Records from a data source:

"""

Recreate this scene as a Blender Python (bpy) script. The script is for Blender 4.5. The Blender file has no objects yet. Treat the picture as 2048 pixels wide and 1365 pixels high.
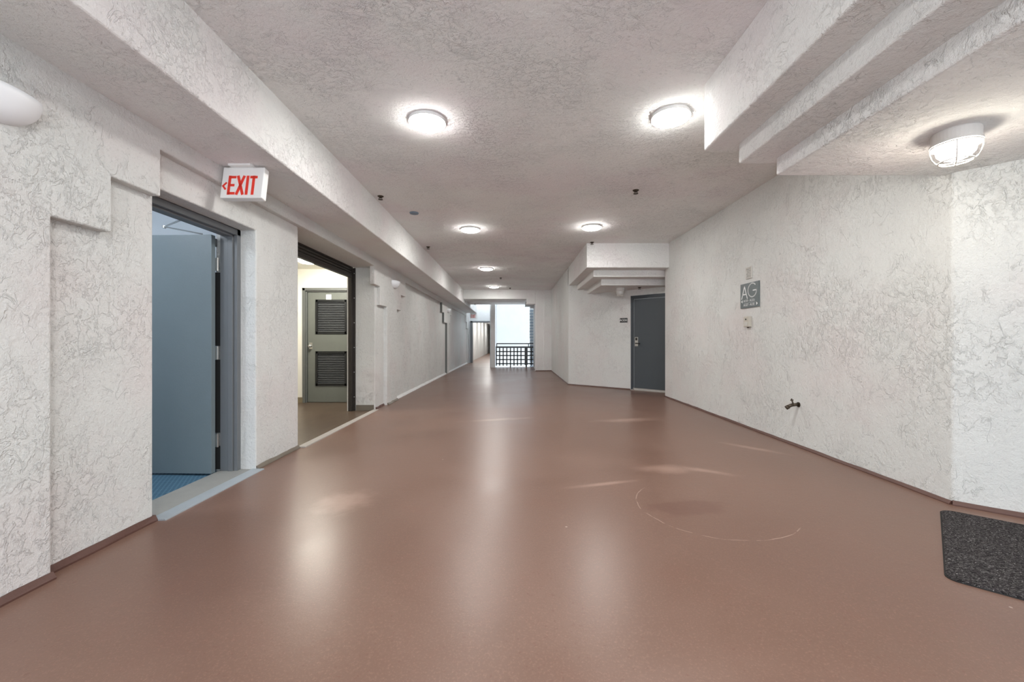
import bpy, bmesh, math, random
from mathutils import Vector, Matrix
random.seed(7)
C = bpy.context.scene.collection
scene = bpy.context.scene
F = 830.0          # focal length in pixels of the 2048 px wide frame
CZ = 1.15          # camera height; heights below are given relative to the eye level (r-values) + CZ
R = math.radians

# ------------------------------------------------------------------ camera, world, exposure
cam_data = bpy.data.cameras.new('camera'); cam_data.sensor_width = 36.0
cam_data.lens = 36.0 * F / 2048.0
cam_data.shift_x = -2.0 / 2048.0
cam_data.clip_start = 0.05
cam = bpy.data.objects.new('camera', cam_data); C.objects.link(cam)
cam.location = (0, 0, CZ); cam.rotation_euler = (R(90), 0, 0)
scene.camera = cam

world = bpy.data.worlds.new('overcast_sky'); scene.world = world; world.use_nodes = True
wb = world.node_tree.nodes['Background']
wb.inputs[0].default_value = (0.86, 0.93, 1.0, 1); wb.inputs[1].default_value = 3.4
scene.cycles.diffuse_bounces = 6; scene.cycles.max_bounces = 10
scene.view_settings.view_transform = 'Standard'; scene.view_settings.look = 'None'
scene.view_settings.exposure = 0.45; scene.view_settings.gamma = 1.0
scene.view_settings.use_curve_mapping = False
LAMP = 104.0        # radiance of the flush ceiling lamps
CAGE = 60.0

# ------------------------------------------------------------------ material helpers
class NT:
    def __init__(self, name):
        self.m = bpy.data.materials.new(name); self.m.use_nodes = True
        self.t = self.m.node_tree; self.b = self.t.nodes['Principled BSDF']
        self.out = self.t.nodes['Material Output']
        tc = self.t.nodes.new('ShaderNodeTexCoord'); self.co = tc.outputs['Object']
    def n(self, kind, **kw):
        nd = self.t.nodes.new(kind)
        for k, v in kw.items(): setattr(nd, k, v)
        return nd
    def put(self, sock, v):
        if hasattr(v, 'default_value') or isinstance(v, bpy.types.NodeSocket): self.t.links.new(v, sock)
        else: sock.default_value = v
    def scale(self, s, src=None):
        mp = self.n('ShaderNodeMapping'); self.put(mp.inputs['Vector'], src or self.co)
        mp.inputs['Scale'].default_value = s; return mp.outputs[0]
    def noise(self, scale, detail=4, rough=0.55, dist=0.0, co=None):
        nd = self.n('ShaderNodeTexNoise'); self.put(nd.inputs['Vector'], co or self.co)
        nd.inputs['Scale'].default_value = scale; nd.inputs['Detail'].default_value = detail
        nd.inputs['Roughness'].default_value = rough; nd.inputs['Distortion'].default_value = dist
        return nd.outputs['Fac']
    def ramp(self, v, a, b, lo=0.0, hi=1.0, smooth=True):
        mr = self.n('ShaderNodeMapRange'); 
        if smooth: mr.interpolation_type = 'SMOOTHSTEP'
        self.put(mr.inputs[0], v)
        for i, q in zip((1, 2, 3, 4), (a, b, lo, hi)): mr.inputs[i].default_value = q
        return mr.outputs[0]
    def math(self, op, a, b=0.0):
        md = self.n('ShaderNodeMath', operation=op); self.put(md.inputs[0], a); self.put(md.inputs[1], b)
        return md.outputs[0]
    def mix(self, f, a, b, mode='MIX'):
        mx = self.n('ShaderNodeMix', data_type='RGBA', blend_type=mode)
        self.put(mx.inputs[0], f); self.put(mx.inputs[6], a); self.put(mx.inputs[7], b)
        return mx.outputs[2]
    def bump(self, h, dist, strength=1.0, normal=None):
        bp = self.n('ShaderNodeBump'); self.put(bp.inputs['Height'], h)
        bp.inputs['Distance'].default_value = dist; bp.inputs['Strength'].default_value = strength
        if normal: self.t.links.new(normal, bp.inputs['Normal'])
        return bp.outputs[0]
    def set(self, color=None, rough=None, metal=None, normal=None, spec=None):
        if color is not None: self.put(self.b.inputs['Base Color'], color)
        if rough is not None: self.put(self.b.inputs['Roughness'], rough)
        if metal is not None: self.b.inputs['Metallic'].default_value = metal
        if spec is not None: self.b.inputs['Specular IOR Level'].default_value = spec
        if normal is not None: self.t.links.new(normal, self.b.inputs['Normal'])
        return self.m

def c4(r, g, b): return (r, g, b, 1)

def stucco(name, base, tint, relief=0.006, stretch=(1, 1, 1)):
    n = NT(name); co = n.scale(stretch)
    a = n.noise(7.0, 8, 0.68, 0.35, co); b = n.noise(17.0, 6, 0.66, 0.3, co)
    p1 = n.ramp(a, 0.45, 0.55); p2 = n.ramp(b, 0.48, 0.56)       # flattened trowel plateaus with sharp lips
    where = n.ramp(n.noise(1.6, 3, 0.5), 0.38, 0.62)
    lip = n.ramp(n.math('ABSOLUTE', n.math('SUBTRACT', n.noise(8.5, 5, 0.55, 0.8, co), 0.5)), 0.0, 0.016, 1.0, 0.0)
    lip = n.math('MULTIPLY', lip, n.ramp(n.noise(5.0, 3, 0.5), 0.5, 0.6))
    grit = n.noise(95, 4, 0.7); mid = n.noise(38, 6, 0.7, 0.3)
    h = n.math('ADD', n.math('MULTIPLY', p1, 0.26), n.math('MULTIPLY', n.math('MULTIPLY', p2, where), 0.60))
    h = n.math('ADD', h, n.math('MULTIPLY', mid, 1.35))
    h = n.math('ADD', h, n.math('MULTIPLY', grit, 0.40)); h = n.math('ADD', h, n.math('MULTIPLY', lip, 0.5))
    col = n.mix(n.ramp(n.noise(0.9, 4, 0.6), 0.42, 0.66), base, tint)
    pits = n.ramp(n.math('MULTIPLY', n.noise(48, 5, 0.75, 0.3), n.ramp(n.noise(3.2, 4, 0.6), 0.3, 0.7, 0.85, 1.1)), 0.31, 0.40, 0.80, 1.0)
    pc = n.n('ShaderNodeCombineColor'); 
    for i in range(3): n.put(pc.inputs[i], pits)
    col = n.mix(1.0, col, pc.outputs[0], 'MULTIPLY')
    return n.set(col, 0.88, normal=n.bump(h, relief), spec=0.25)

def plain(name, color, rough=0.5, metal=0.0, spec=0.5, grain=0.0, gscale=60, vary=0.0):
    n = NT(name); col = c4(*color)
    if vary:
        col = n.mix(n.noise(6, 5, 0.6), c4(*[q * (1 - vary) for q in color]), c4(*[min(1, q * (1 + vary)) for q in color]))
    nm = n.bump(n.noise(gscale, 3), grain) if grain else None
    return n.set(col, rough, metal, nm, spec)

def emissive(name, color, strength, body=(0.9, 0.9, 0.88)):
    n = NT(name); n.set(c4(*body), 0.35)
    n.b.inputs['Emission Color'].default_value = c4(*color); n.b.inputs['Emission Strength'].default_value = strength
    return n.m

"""
"""

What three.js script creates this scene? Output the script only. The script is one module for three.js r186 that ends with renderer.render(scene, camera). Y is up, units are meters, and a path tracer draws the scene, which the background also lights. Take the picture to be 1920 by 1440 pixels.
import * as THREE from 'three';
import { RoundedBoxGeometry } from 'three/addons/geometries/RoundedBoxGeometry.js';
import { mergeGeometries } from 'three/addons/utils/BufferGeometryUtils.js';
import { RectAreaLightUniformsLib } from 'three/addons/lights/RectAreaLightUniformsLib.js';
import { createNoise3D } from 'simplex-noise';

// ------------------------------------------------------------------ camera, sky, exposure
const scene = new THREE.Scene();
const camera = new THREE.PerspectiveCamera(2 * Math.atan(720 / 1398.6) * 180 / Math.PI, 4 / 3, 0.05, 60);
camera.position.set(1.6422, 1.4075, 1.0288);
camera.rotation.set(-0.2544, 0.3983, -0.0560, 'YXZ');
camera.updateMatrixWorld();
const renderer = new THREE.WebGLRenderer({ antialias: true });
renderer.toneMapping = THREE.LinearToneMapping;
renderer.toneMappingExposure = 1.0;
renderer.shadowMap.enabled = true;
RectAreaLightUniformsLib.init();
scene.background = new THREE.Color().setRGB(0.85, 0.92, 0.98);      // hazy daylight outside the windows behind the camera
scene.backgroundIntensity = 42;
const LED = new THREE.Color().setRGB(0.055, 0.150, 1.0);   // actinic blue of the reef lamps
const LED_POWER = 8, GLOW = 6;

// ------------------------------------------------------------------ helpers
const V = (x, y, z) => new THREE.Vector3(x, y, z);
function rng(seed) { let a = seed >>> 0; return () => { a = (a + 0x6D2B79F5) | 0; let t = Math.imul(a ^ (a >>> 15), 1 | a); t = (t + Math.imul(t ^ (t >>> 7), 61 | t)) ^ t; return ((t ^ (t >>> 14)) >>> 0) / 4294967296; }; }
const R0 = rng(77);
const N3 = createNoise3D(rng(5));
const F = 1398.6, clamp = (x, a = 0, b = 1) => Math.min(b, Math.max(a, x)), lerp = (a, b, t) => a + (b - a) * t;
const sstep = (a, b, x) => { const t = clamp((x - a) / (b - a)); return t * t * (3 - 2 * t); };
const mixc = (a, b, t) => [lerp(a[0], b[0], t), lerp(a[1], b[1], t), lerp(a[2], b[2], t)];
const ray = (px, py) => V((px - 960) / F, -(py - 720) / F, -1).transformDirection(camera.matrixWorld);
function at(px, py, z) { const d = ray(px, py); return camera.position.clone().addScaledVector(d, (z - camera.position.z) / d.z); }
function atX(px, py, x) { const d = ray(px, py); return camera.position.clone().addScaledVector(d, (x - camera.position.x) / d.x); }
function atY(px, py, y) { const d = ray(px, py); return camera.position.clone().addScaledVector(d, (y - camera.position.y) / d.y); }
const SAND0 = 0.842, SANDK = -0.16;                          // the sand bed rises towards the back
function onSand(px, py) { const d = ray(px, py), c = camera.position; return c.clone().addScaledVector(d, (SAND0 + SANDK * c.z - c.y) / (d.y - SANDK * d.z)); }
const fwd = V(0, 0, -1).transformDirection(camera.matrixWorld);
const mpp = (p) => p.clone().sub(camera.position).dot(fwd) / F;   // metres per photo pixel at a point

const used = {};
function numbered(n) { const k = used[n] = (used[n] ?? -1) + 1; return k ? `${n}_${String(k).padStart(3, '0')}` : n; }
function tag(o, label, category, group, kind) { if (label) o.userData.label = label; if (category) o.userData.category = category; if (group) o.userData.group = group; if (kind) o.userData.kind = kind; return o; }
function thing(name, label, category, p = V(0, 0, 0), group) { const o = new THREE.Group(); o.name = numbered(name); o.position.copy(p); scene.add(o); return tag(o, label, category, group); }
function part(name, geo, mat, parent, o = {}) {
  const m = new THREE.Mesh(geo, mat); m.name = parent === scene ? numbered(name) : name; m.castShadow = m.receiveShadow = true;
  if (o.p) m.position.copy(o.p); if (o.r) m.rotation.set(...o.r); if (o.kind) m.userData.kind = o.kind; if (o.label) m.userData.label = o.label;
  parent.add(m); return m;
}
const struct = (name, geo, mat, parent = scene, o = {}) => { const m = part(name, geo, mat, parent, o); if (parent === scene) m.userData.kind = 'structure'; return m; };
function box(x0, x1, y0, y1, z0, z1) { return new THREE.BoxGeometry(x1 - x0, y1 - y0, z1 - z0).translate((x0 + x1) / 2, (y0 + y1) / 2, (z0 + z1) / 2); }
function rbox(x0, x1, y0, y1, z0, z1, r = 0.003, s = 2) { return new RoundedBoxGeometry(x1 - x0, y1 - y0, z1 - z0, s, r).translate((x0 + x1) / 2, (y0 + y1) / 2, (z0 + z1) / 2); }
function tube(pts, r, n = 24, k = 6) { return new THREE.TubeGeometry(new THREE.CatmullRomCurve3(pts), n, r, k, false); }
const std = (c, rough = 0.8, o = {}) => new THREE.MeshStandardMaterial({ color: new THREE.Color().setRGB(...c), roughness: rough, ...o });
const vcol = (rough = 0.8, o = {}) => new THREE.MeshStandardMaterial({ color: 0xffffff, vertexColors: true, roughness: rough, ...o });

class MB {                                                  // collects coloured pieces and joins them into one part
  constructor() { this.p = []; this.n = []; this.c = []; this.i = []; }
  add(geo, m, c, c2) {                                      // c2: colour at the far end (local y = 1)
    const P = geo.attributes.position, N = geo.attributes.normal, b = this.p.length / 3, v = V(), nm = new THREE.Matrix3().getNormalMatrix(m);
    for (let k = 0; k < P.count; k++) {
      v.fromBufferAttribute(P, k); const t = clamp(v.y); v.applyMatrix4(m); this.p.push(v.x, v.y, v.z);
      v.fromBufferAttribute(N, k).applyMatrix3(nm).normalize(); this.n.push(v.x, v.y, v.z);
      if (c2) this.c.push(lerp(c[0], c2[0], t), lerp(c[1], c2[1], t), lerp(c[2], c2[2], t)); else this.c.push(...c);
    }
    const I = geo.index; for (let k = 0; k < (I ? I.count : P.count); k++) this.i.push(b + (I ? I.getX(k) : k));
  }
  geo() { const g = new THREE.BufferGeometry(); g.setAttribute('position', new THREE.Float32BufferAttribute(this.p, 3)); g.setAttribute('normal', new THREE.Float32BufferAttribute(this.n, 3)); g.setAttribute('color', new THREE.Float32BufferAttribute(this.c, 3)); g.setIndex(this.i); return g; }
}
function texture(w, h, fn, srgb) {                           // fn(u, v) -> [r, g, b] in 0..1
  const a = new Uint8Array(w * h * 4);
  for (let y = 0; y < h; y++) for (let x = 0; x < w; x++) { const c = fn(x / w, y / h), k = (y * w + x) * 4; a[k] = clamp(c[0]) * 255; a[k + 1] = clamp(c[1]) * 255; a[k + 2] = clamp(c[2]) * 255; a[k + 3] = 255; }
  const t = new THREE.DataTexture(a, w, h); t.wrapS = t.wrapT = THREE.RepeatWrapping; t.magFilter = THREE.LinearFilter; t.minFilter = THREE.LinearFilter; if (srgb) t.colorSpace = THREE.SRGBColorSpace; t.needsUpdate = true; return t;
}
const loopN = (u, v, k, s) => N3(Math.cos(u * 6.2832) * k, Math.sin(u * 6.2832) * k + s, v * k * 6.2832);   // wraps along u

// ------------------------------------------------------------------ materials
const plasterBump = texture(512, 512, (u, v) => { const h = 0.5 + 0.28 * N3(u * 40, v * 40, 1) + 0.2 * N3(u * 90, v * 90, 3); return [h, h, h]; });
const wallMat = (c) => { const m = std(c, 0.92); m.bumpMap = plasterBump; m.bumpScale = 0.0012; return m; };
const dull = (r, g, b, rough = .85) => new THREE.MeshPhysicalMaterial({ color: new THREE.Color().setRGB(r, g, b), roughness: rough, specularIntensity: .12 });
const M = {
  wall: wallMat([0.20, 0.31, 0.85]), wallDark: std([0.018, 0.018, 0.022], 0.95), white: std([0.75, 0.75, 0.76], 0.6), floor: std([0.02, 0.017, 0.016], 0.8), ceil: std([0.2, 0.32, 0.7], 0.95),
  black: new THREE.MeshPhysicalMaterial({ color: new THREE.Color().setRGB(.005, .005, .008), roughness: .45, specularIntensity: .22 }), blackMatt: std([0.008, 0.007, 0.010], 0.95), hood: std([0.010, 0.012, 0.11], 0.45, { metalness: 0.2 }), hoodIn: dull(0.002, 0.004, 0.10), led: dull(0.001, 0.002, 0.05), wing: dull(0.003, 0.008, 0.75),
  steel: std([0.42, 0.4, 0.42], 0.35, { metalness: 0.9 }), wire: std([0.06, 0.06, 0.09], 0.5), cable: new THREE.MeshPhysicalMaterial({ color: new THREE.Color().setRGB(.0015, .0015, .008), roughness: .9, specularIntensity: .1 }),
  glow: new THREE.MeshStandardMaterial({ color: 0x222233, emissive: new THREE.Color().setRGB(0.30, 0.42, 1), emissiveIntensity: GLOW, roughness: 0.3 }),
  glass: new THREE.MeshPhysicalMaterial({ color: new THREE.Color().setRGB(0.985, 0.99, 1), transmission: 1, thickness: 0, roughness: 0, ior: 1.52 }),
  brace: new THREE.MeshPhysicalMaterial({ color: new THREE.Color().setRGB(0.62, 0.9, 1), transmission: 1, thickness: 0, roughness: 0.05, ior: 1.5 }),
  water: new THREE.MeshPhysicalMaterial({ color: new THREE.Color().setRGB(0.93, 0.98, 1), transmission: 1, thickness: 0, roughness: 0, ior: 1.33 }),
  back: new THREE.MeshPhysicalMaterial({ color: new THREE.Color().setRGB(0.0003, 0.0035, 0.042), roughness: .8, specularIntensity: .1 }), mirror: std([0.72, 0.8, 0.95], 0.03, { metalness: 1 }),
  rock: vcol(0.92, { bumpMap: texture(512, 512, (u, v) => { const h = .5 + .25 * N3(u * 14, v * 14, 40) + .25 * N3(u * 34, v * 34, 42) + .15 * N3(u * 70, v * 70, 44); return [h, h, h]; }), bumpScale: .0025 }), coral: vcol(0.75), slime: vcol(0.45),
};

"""

What the task requires
Retype, word for word, only the lines from the one containing "Recreate this scene" through the one containing "R = math.radians", both included, and leave out any pictures.

Written response
Recreate this scene as a Blender Python (bpy) script. The script is for Blender 4.5. The Blender file has no objects yet. Treat the picture as 2048 pixels wide and 1365 pixels high.
import bpy, bmesh, math, random
from mathutils import Vector, Matrix
random.seed(7)
C = bpy.context.scene.collection
scene = bpy.context.scene
F = 830.0          # focal length in pixels of the 2048 px wide frame
CZ = 1.15          # camera height; heights below are given relative to the eye level (r-values) + CZ
R = math.radians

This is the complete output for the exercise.